Now Schultz came to understand Luis’s silence as “a form of reflection, a desire to choose his words carefully. Luis’s silence ended up being profoundly effective in creating a background in which his peers listened intently to his statement” (34–35).
Schultz wants teachers to recognize the silence-creativity connection—that people engaged in creative acts generally do not talk a lot at the time.
Schultz believes that teachers need to be attuned not only to their students’ silences, but also to their own—or lack thereof. “Learning is compromised,” she says, “when classrooms are filled with teacher talk and exercises to produce expected answers” (76).
Rethinking Classroom Participation gives us a memorable portrait of a teacher who has learned when to stay quiet. Working with first grade teacher Mattie Davis, a teacher-consultant with the Philadelphia Writing Project, Schultz observes a struggling reader and writer, Terrill, as he takes his place in the author’s chair.
Beginning haltingly, Terrill looks to Ms. Davis for assistance with new words. But none comes. The students know about Davis’s silence. Some move forward to quietly help Terrill with the difficult words. Others remain silent.
“Her silence allowed students to participate or remain silent and Terrill to read his own story and to have a voice in or control over his learning” (61).
Translating Silences
While Schultz urges teachers to inquire into the meaning of silence, she also understands that teachers need to find strategies to allow silent students to communicate even when the teacher does not fully understand the function of the silence.
She describes her work with fifth grade teacher and Philadelphia Writing Project Teacher-Consultant Amelia Coleman-Brown to develop multimodal story telling. To tell a multimodal story, students draw on a variety of modes—visual and aural—in order to compose a story about themselves. For silent students, “rather than replacing silence, multi-modal story telling gave students a way to translate their silence into stories….sharing their stories without putting themselves front and center in the classroom” (100).

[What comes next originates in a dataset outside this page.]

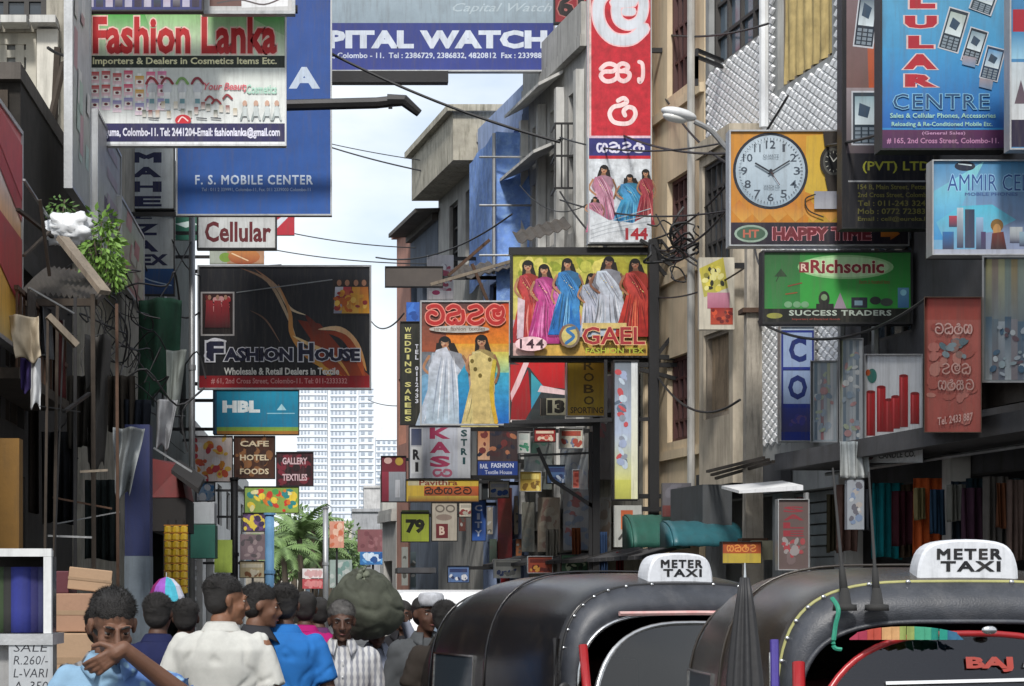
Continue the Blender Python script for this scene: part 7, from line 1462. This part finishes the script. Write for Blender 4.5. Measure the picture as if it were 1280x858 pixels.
        wt = obj('side_window_trim', g, chrome, e); g = MB(); g.poly([onhood(1.25, 1.0), onhood(1.85, 1.0), onhood(1.85, 1.33), onhood(1.25, 1.33)]); obj('side_window', g, pane_dark, wt)
        g = MB(); g.tube([(sx*.56, .0, 1.02), (sx*.70, -.06, 1.08), (sx*.72, -.06, 1.16)], .007, 6); mi = obj('mirror_stem', g, dark_steel, e); g = MB(); g.ell((sx*.72, -.07, 1.20), (.035, .012, .05), 16, 10); obj('mirror', g, dark_steel, mi, smooth=True)
        g = MB(); g.tube([(sx*.46, 1.95, .23), (sx*.58, 1.95, .23)], [.23, .23], 22); w_ = obj('wheel', g, rubber, e); g = MB(); g.tube([(sx*.575, 1.95, .23), (sx*.585, 1.95, .23)], .13, 18); obj('rim', g, chrome, w_)
    # nose, floor, seats
    nose = []
    for z, hw, yf in ((1.0, .56, -.02), (.85, .55, -.10), (.65, .44, -.22), (.48, .30, -.30), (.38, .20, -.28)): nose.append([Vector((hw*math.cos(a), .12-(.12-yf)*math.sin(a), z)) for a in [math.pi*k/18 for k in range(19)]])
    g = MB(); g.loft(nose, closed=False); obj('nose', g, body_m, e, smooth=True, solid=.004)
    g = MB(); g.box(-.5, -.06, .99, .5, .34, 1.02); obj('dashboard', g, dark_steel, e, bevel=.01)
    g = MB(); g.box(-.6, .1, .36, .6, 2.3, .42); obj('floor', g, dark_steel, e)
    g = MB(); g.box(-.3, .85, .43, .3, 1.12, .75); g.box(-.28, 1.10, .76, .28, 1.17, 1.12); obj('driver_seat', g, M('maroon_seat', (.08, .015, .018), .6), e, bevel=.03)
    g = MB(); g.box(-.56, 1.6, .43, .56, 2.05, .74); g.box(-.56, 2.0, .745, .56, 2.12, 1.28); obj('passenger_seat', g, M('maroon_seat2', (.09, .015, .018), .6), e, bevel=.03)
    g = MB(); g.box(-.62, 2.24, .42, .62, 2.30, 1.15); obj('rear_panel', g, body_m, e, bevel=.02)
    g = MB(); g.ell((0, -.30, .80), (.085, .05, .085), 18, 12); h_ = obj('headlight', g, M('lamp_glass_clear', (.7, .7, .7), .1), e, smooth=True); g = MB(); g.tube([(0, -.27, .80), (0, -.31, .80)], .095, 20); obj('headlight_rim', g, chrome, h_)
    g = MB(); g.tube([(-.28, .1, 1.08), (-.1, .02, 1.12), (.1, .02, 1.12), (.28, .1, 1.08)], .013, 8); obj('handlebar', g, rubber, e)
    g = MB(); g.tube([(-.05, -.12, .23), (.05, -.12, .23)], .23, 22); w_ = obj('front_wheel', g, rubber, e); g = MB(); g.loft([[(x, -.12+math.cos(a)*.27, .23+math.sin(a)*.27) for x in (-.09, -.05, .05, .09)] for a in [math.pi*k/10 for k in range(11)]], closed=False); obj('mudguard', g, body_m, w_, solid=.004)
    # roof sign
    g = MB(); pf = [(-.205, 0), (-.20, .06), (-.175, .125), (-.12, .158), (0, .168), (.12, .158), (.175, .125), (.20, .06), (.205, 0)]; pf = [tuple(p) for p in spline(pf, 3)]
    zz = 1.728; X = lambda x, z, y: ((x+(.055 if near else .03))*sg, .42+y, zz+z*(1+sg)/2)
    g.loft([[X(x*k_, z*k_, y) for x, z in pf] for y, k_ in ((-.062, .93), (-.055, .985), (-.03, 1), (.03, 1), (.055, .985), (.062, .93))]); rs = obj('roof_sign', g, M('sign_plastic', (.60, .62, .66), .35, dirt=.25, var=.1, scale=6), e, smooth=False)
    tx = MB(); c_ = lin('0c0e14')
    for t_, x0, x1, z0, z1 in (('METER', -.125, .135, .082, .128), ('TAXI', -.11, .13, .032, .076)):
        v2, f2, bb = glyphs(t_, .035, space=1.2); tx.add([X(x0+(u-bb[0])/(bb[2]-bb[0])*(x1-x0), z0+(v-bb[1])/(bb[3]-bb[1])*(z1-z0), -.0645-zi*.0001) for u, v, zi in v2], f2, [[c_]*len(f) for f in f2])
    obj('lettering', tx, PRINT, rs)
    # rear window panel in hood
    g = MB(); g.box(-.3, 2.315, 1.1, .3, 2.325, 1.3); obj('rear_window', g, pane_dark, e)
    e.location = loc; e.rotation_euler = (0, 0, R(rot)); return e
t2 = taxi('black three-wheeled METER TAXI farther back, with a red front pillar and silver windscreen trim', (1.80, 10.2, 0), 16.5, vinyl_black, vinyl_slate, dark_steel, M('silver_trim', (.5, .5, .5), .25, .9, dirt=.3), red_paint, sg=.80, nn=3.6)
t2.scale = (1.12, 1.1, 1)
t1 = taxi('nearest brown and black three-wheeled METER TAXI with two whip aerials and a red windscreen frame', (2.19+.13, 7.55, 0), 0, vinyl_brown, vinyl_slate, M('yellow_bead', (.34, .33, .12), .5, dirt=.3), red_paint, green_paint, near=True, nn=3.9, sg=.82)
t1.scale = (1.16, 1, 1)
# trim and stickers of the nearest taxi (parts)
def lp(px, py, y): p = P(px, py, 7.55+y); return ((p.x-2.32)/1.16, y, p.z)
for i, (px, top, bx) in enumerate(((1055, 585, 1056), (1096, 590, 1096))):
    g = MB(); p0 = Vector(lp(bx, 752, .18)); p1 = Vector(lp(px-14 if i == 0 else px-10, top, .24)); g.tube([p0, p0.lerp(p1, .25), p0.lerp(p1, .26), p1], [.016, .010, .006, .003], 8); ae = obj('aerial', g, rubber, t1, smooth=True)
    g = MB(); g.tube([p0+V((0, 0, -.035)), p0+V((0, 0, -.012)), p0+V((0, 0, -.01)), p0+V((0, 0, .05))], [.040, .038, .022, .013], 12); obj('aerial_base', g, rubber, ae, smooth=True)
g = MB(); g.col = lin('b83048'); r_ = random.Random(2); bc = ['b04058', 'c8584a', 'c89a6a', '9aa860', '4aa080', '2a8a7a', '3a6a8a']
p0, p1 = Vector(lp(1062, 800, .10)), Vector(lp(1205, 800, .10))
for i in range(14):
    a = lin(bc[i//2]); u0, u1 = p0.lerp(p1, i/14), p0.lerp(p1, (i+1)/14); w0 = .012*math.sin(i*1.7); h0, h1 = .055*math.sin(math.pi*(i+.01)/14)**.4*.9, .055*math.sin(math.pi*(i+1)/14)**.4*.9
    g.poly([u0+V((0, w0, 0)), u1+V((0, -w0, 0)), u1+V((0, -w0, h1)), u0+V((0, w0, h0))], [a]*4)
obj('banner', g, CLOTHV, t1, solid=.003)
g = MB(); pts = [Vector(lp(1040, 748, .14)), Vector(lp(1048, 762, .10)), Vector(lp(1044, 785, .10)), Vector(lp(1042, 808, .10)), Vector(lp(1052, 812, .10))]; g.tube(spline([tuple(p) for p in pts], 5), .008, 6); obj('green_ribbon', g, M('green_ribbon', (.02, .22, .14), .6), t1)
g = MB(); g.tube([lp(968, 800, .16), lp(969, 870, .12), lp(970, 960, .05)], .014, 8); obj('purple_strip', g, M('purple_tape', (.06, .04, .25), .4), t1)
# stickers sit on the glass
def glassy(x, z): return (x, .17-(1.5-z)*.28-.018, z)
for t_, x0, x1, z0, z1, c_, bold in (('BAJ', -.02, .13, 1.385, 1.44, '9c2a1c', .05), ('Enjoy Moments', .16, .38, 1.395, 1.425, '8a8c90', .02)):
    tx = MB(); v2, f2, bb = glyphs(t_, bold, shear=.3 if bold < .05 else 0); cc = lin(c_); tx.add([glassy(x0+(u-bb[0])/(bb[2]-bb[0])*(x1-x0), z0+(v-bb[1])/(bb[3]-bb[1])*(z1-z0)) for u, v, zi in v2], f2, [[cc]*len(f) for f in f2]); obj('sticker', tx, PRINT, t1)
g = MB(); q = [glassy(-.28, 1.350), glassy(.50, 1.372), glassy(.50, 1.360), glassy(-.28, 1.338)]; g.poly(q); obj('sticker_line', g, plastic_white, t1)
g = MB(); g.ell(lp(1237, 788, .12), (.025, .012, .016), 10, 8); obj('interior_lamp', g, chrome, t1)
# trim of the farther taxi
g = MB(); g.tube([(-.35, .195, 1.572), (0, .19, 1.575), (.33, .195, 1.572)], .013, 6); g.col = None; obj('header_light_strip', g, M('red_white_trim', (.55, .35, .33), .5, dirt=.6, dirtc=(.5, .02, .03), scale=5, streak=False), t2)
# black folded umbrella standing by the nearest taxi
e = empty('folded_umbrella', P(931, 860, 7.25), 'tall black pointed folded umbrella in front of the nearest taxi hood', 'umbrella')
g = MB(); c = P(931, 0, 7.2); rings = []
for z, r_ in ((P(0, 1000, 7.2).z, .045), (P(0, 900, 7.2).z, .058), (P(0, 850, 7.2).z, .055), (P(0, 800, 7.2).z, .042), (P(0, 750, 7.2).z, .026), (P(0, 722, 7.2).z, .014)):
    rings.append([(c.x+math.cos(a)*r_*(1+.18*math.cos(a*8)), 7.2+math.sin(a)*r_*(1+.18*math.cos(a*8)), z) for a in [k*math.pi/24 for k in range(48)]])
g.loft(rings); obj('cloth', g, M('umbrella_black', (.02, .02, .022), .6, dirt=.1), e, smooth=True)
g = MB(); g.tube([(c.x, 7.2, rings[-1][0][2]), (c.x, 7.2, P(0, 704, 7.2).z)], [.006, .003], 8); obj('tip', g, chrome, e); g = MB(); g.tube([(c.x, 7.2, .14), (c.x, 7.2, rings[0][0][2])], .009, 8); obj('shaft', g, dark_steel, e)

That is, they became participants.
In her own teaching Schultz seeks to help her students move beyond silence when appropriate. She describes how she and a silent student, Allison, developed an email correspondence that eventually had the effect of prodding Allison to communicate more openly with her classmates.

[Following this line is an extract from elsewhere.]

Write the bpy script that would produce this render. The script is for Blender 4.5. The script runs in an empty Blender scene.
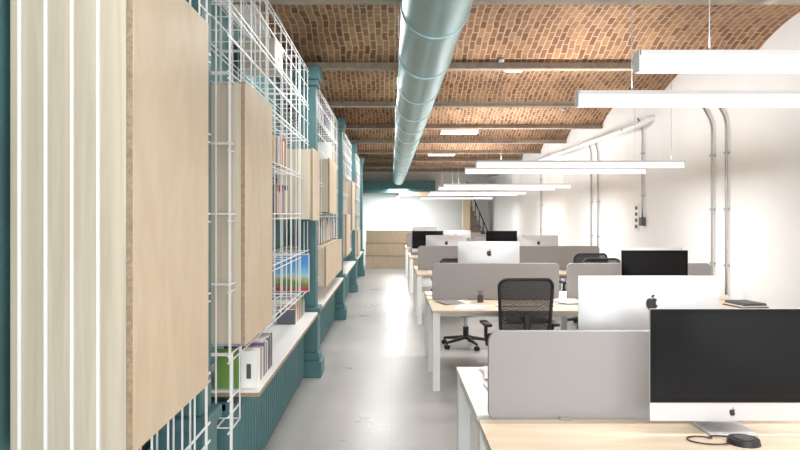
import bpy, bmesh, math, random
from mathutils import Vector, Matrix
random.seed(7)
S = bpy.context.scene
try:
    S.view_settings.view_transform = 'Standard'
except Exception:
    pass

# ---------------------------------------------------------------- materials
def pbr(name, col, rough=0.6, metal=0.0, noise=0.04, nscale=8.0, bump=0.0, spec=0.5):
    m = bpy.data.materials.new(name); m.use_nodes = True
    nt = m.node_tree; b = nt.nodes['Principled BSDF']
    b.inputs['Roughness'].default_value = rough
    b.inputs['Metallic'].default_value = metal
    b.inputs['Specular IOR Level'].default_value = spec
    tc = nt.nodes.new('ShaderNodeTexCoord')
    n = nt.nodes.new('ShaderNodeTexNoise'); n.inputs['Scale'].default_value = nscale
    n.inputs['Detail'].default_value = 4
    nt.links.new(tc.outputs['Object'], n.inputs['Vector'])
    r = nt.nodes.new('ShaderNodeValToRGB')
    r.color_ramp.elements[0].position = 0.3; r.color_ramp.elements[1].position = 0.7
    r.color_ramp.elements[0].color = (*[max(0, c*(1-noise)) for c in col], 1)
    r.color_ramp.elements[1].color = (*[min(1, c*(1+noise)) for c in col], 1)
    nt.links.new(n.outputs['Fac'], r.inputs['Fac'])
    nt.links.new(r.outputs['Color'], b.inputs['Base Color'])
    if bump > 0:
        bp = nt.nodes.new('ShaderNodeBump'); bp.inputs['Strength'].default_value = bump
        bp.inputs['Distance'].default_value = 0.01
        nt.links.new(n.outputs['Fac'], bp.inputs['Height'])
        nt.links.new(bp.outputs['Normal'], b.inputs['Normal'])
    return m

def wood(name, c1, c2, scale=(1, 1, 1), rough=0.5):
    m = bpy.data.materials.new(name); m.use_nodes = True
    nt = m.node_tree; b = nt.nodes['Principled BSDF']; b.inputs['Roughness'].default_value = rough
    tc = nt.nodes.new('ShaderNodeTexCoord'); mp = nt.nodes.new('ShaderNodeMapping')
    mp.inputs['Scale'].default_value = scale
    n = nt.nodes.new('ShaderNodeTexNoise'); n.inputs['Scale'].default_value = 3; n.inputs['Detail'].default_value = 8
    n.inputs['Distortion'].default_value = 0.8
    r = nt.nodes.new('ShaderNodeValToRGB')
    r.color_ramp.elements[0].position = 0.35; r.color_ramp.elements[1].position = 0.68
    r.color_ramp.elements[0].color = (*c1, 1); r.color_ramp.elements[1].color = (*c2, 1)
    nt.links.new(tc.outputs['Object'], mp.inputs['Vector']); nt.links.new(mp.outputs['Vector'], n.inputs['Vector'])
    nt.links.new(n.outputs['Fac'], r.inputs['Fac']); nt.links.new(r.outputs['Color'], b.inputs['Base Color'])
    return m

def emis(name, col, st):
    m = bpy.data.materials.new(name); m.use_nodes = True
    b = m.node_tree.nodes['Principled BSDF']
    b.inputs['Base Color'].default_value = (*[c*0.6 for c in col], 1)
    b.inputs['Emission Color'].default_value = (*col, 1)
    b.inputs['Emission Strength'].default_value = st
    return m

M_white = pbr('white_plaster', (0.885, 0.885, 0.885), 0.8, noise=0.012, nscale=3, bump=0.05)
M_wpaint = pbr('white_powdercoat', (0.87, 0.87, 0.865), 0.4, noise=0.01)
M_wire = pbr('white_wire', (0.9, 0.9, 0.9), 0.4, noise=0.01)
M_teal = pbr('teal_paint', (0.07, 0.17, 0.18), 0.5, noise=0.08, nscale=6)
M_tealw = pbr('teal_wall_paint', (0.10, 0.225, 0.235), 0.7, noise=0.1, nscale=3)
M_duct = pbr('duct_teal', (0.23, 0.375, 0.375), 0.34, metal=0.55, noise=0.06, nscale=4)
M_ductseam = pbr('duct_seam', (0.32, 0.46, 0.46), 0.34, metal=0.55, noise=0.05)
M_ply = wood('birch_plywood', (0.62, 0.495, 0.34), (0.68, 0.56, 0.41), (3, 3, 1.2), 0.5)
M_plyside = wood('birch_plywood_shadow_streaks', (0.57, 0.49, 0.375), (0.69, 0.61, 0.49), (9, 9, 0.3), 0.5)  # pale ply; vertical streaks put the wires' shadow stripes into the colour
M_plyedge = wood('plywood_edge', (0.30, 0.21, 0.13), (0.45, 0.33, 0.22), (20, 20, 20), 0.6)
M_desk = wood('oak_laminate', (0.64, 0.52, 0.385), (0.72, 0.605, 0.465), (0.7, 6, 6), 0.45)
M_fabric = pbr('grey_felt', (0.34, 0.33, 0.335), 0.95, noise=0.03, nscale=300)
M_trimgrey = pbr('panel_trim', (0.35, 0.35, 0.35), 0.5)
M_alu = pbr('aluminium', (0.60, 0.60, 0.61), 0.42, metal=0.4, noise=0.01)
M_screen = pbr('screen_glass', (0.01, 0.01, 0.011), 0.1, noise=0.0, spec=0.2)
M_bezel = pbr('black_bezel', (0.006, 0.006, 0.006), 0.12, noise=0.0, spec=0.2)
M_black = pbr('black_plastic', (0.02, 0.02, 0.022), 0.5)
M_dgrey = pbr('dark_grey', (0.08, 0.08, 0.085), 0.6)
M_seat = pbr('black_upholstery', (0.025, 0.025, 0.028), 0.9, noise=0.15, nscale=40)
M_steel = pbr('galvanised_conduit', (0.42, 0.42, 0.42), 0.35, metal=0.7)
M_chrome = pbr('chrome', (0.7, 0.7, 0.7), 0.2, metal=0.9)
M_beam = pbr('steel_beam_paint', (0.36, 0.30, 0.24), 0.7, noise=0.2, nscale=10)
M_paper = pbr('paper', (0.85, 0.85, 0.83), 0.8)
M_lampoff = pbr('lamp_housing', (0.78, 0.78, 0.80), 0.4)
M_lamp = emis('lamp_diffuser', (0.97, 0.97, 1.0), 0.9)
M_spot = emis('ceiling_lamp_diffuser', (1.0, 0.97, 0.9), 9.0)
M_stair = pbr('stair_brown', (0.18, 0.135, 0.10), 0.7)
M_glass = pbr('window_frame_grey', (0.3, 0.3, 0.3), 0.5)

def floor_mat():
    m = bpy.data.materials.new('resin_floor'); m.use_nodes = True
    nt = m.node_tree; b = nt.nodes['Principled BSDF']; b.inputs['Specular IOR Level'].default_value = 0.42
    tc = nt.nodes.new('ShaderNodeTexCoord')
    n = nt.nodes.new('ShaderNodeTexNoise'); n.inputs['Scale'].default_value = 1.6; n.inputs['Detail'].default_value = 8
    n.inputs['Roughness'].default_value = 0.6
    r = nt.nodes.new('ShaderNodeValToRGB')
    r.color_ramp.elements[0].position = 0.3; r.color_ramp.elements[1].position = 0.72
    r.color_ramp.elements[0].color = (0.39, 0.39, 0.38, 1); r.color_ramp.elements[1].color = (0.455, 0.455, 0.445, 1)
    br = nt.nodes.new('ShaderNodeTexBrick'); br.offset = 0.0
    br.inputs['Scale'].default_value = 1.0; br.inputs['Brick Width'].default_value = 0.6; br.inputs['Row Height'].default_value = 0.6
    br.inputs['Mortar Size'].default_value = 0.003; br.inputs['Color1'].default_value = (1, 1, 1, 1)
    br.inputs['Color2'].default_value = (0.93, 0.93, 0.93, 1); br.inputs['Mortar'].default_value = (0.8, 0.8, 0.8, 1)
    mx = nt.nodes.new('ShaderNodeMix'); mx.data_type = 'RGBA'; mx.blend_type = 'MULTIPLY'; mx.inputs[0].default_value = 0.7
    nt.links.new(tc.outputs['Object'], n.inputs['Vector']); nt.links.new(tc.outputs['Object'], br.inputs['Vector'])
    nt.links.new(n.outputs['Fac'], r.inputs['Fac'])
    nt.links.new(r.outputs['Color'], mx.inputs[6]); nt.links.new(br.outputs['Color'], mx.inputs[7])
    nt.links.new(mx.outputs[2], b.inputs['Base Color'])
    mr = nt.nodes.new('ShaderNodeMapRange'); mr.inputs[3].default_value = 0.22; mr.inputs[4].default_value = 0.38
    nt.links.new(n.outputs['Fac'], mr.inputs[0]); nt.links.new(mr.outputs[0], b.inputs['Roughness'])
    return m
M_floor = floor_mat()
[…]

Finally, Schultz does not want to be taken as an advocate for silence. Rather “I suggest that teachers inquire into the meaning of silence and attempt to understand what it indicates about students’ response to ongoing classroom interaction” (142).

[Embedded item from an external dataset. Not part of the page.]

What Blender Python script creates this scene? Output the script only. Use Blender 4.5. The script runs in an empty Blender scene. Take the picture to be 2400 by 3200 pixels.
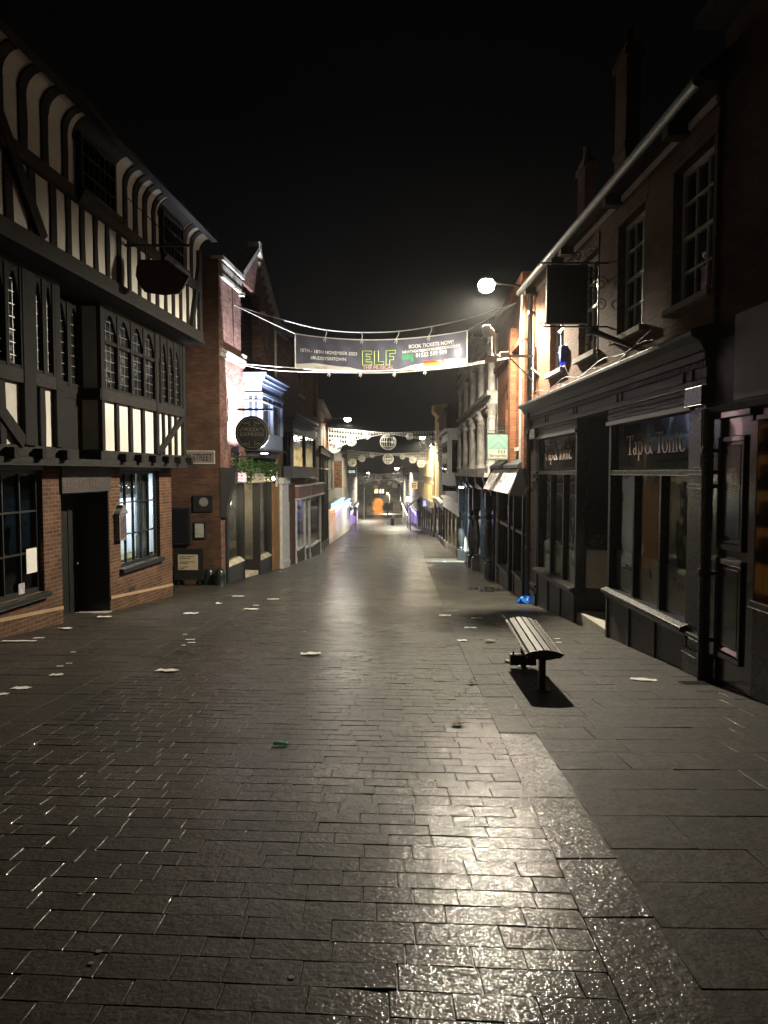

For Schultz personally, her inquiry into silence has led her to understand the residual and personal benefits a study of silence can have for an educator. “I am someone who tends to speak quickly,” she said. “My thinking about silence has led me to slow down a little, modulating my sometimes too-rapid response and thinking about the spaces between statements as well as the statements themselves.”
Schultz understands that in life, as in the classroom, silence, like talk, is a key component of the way we interact.